Instructions for the task:
Your task is to copy every line of this material exactly.

Dataset section:
★ ★ ★ ★ ★ ★ ★
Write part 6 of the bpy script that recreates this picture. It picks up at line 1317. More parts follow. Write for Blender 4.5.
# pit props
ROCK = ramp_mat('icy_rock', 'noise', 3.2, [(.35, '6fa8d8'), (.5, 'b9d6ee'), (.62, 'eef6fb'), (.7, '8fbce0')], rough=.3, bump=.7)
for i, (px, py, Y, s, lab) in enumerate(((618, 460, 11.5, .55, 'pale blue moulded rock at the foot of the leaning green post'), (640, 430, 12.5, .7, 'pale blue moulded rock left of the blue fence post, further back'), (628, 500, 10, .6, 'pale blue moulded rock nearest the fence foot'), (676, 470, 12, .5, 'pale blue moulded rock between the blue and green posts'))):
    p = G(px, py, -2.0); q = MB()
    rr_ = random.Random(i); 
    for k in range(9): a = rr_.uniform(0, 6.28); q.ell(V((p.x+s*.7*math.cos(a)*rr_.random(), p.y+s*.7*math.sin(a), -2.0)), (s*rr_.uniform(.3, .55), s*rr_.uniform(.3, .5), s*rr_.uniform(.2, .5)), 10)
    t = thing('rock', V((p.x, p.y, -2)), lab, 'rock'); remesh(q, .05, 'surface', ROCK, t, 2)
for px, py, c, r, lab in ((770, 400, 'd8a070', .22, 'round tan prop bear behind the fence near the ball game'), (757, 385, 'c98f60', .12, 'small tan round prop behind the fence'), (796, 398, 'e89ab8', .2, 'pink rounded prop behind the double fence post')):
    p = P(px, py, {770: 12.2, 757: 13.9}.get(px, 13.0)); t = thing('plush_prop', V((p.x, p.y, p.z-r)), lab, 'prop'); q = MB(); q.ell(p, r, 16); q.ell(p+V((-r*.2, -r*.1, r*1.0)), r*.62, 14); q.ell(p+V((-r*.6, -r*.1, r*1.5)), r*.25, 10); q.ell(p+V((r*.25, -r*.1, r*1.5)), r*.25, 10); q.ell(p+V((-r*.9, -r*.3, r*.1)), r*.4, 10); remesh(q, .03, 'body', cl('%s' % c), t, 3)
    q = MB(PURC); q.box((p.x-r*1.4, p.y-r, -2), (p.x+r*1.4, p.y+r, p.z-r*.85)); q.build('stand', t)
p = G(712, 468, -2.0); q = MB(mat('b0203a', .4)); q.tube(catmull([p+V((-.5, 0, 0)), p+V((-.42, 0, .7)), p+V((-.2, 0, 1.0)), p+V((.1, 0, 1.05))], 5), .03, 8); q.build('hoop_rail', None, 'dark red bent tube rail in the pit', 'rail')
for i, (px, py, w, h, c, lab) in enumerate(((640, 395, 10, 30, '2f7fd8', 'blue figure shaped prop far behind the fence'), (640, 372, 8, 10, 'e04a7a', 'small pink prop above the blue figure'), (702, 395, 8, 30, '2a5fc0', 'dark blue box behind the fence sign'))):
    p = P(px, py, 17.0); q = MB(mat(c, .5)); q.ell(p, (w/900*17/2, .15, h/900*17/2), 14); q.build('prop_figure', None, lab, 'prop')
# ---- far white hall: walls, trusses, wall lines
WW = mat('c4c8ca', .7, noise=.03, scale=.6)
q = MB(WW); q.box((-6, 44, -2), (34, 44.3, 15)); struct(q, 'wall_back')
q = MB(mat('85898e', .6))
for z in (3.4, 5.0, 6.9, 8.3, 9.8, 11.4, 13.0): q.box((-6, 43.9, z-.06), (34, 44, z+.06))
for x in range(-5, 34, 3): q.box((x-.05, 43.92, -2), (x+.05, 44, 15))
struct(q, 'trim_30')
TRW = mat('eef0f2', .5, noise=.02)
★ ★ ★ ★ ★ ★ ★
Solution below:
Write part 6 of the bpy script that recreates this picture. It picks up at line 1317. More parts follow. Write for Blender 4.5.
# pit props
ROCK = ramp_mat('icy_rock', 'noise', 3.2, [(.35, '6fa8d8'), (.5, 'b9d6ee'), (.62, 'eef6fb'), (.7, '8fbce0')], rough=.3, bump=.7)
for i, (px, py, Y, s, lab) in enumerate(((618, 460, 11.5, .55, 'pale blue moulded rock at the foot of the leaning green post'), (640, 430, 12.5, .7, 'pale blue moulded rock left of the blue fence post, further back'), (628, 500, 10, .6, 'pale blue moulded rock nearest the fence foot'), (676, 470, 12, .5, 'pale blue moulded rock between the blue and green posts'))):
    p = G(px, py, -2.0); q = MB()
    rr_ = random.Random(i); 
    for k in range(9): a = rr_.uniform(0, 6.28); q.ell(V((p.x+s*.7*math.cos(a)*rr_.random(), p.y+s*.7*math.sin(a), -2.0)), (s*rr_.uniform(.3, .55), s*rr_.uniform(.3, .5), s*rr_.uniform(.2, .5)), 10)
    t = thing('rock', V((p.x, p.y, -2)), lab, 'rock'); remesh(q, .05, 'surface', ROCK, t, 2)
for px, py, c, r, lab in ((770, 400, 'd8a070', .22, 'round tan prop bear behind the fence near the ball game'), (757, 385, 'c98f60', .12, 'small tan round prop behind the fence'), (796, 398, 'e89ab8', .2, 'pink rounded prop behind the double fence post')):
    p = P(px, py, {770: 12.2, 757: 13.9}.get(px, 13.0)); t = thing('plush_prop', V((p.x, p.y, p.z-r)), lab, 'prop'); q = MB(); q.ell(p, r, 16); q.ell(p+V((-r*.2, -r*.1, r*1.0)), r*.62, 14); q.ell(p+V((-r*.6, -r*.1, r*1.5)), r*.25, 10); q.ell(p+V((r*.25, -r*.1, r*1.5)), r*.25, 10); q.ell(p+V((-r*.9, -r*.3, r*.1)), r*.4, 10); remesh(q, .03, 'body', cl('%s' % c), t, 3)
    q = MB(PURC); q.box((p.x-r*1.4, p.y-r, -2), (p.x+r*1.4, p.y+r, p.z-r*.85)); q.build('stand', t)
p = G(712, 468, -2.0); q = MB(mat('b0203a', .4)); q.tube(catmull([p+V((-.5, 0, 0)), p+V((-.42, 0, .7)), p+V((-.2, 0, 1.0)), p+V((.1, 0, 1.05))], 5), .03, 8); q.build('hoop_rail', None, 'dark red bent tube rail in the pit', 'rail')
for i, (px, py, w, h, c, lab) in enumerate(((640, 395, 10, 30, '2f7fd8', 'blue figure shaped prop far behind the fence'), (640, 372, 8, 10, 'e04a7a', 'small pink prop above the blue figure'), (702, 395, 8, 30, '2a5fc0', 'dark blue box behind the fence sign'))):
    p = P(px, py, 17.0); q = MB(mat(c, .5)); q.ell(p, (w/900*17/2, .15, h/900*17/2), 14); q.build('prop_figure', None, lab, 'prop')
# ---- far white hall: walls, trusses, wall lines
WW = mat('c4c8ca', .7, noise=.03, scale=.6)
q = MB(WW); q.box((-6, 44, -2), (34, 44.3, 15)); struct(q, 'wall_back')
q = MB(mat('85898e', .6))
for z in (3.4, 5.0, 6.9, 8.3, 9.8, 11.4, 13.0): q.box((-6, 43.9, z-.06), (34, 44, z+.06))
for x in range(-5, 34, 3): q.box((x-.05, 43.92, -2), (x+.05, 44, 15))
struct(q, 'trim_30')
TRW = mat('eef0f2', .5, noise=.02)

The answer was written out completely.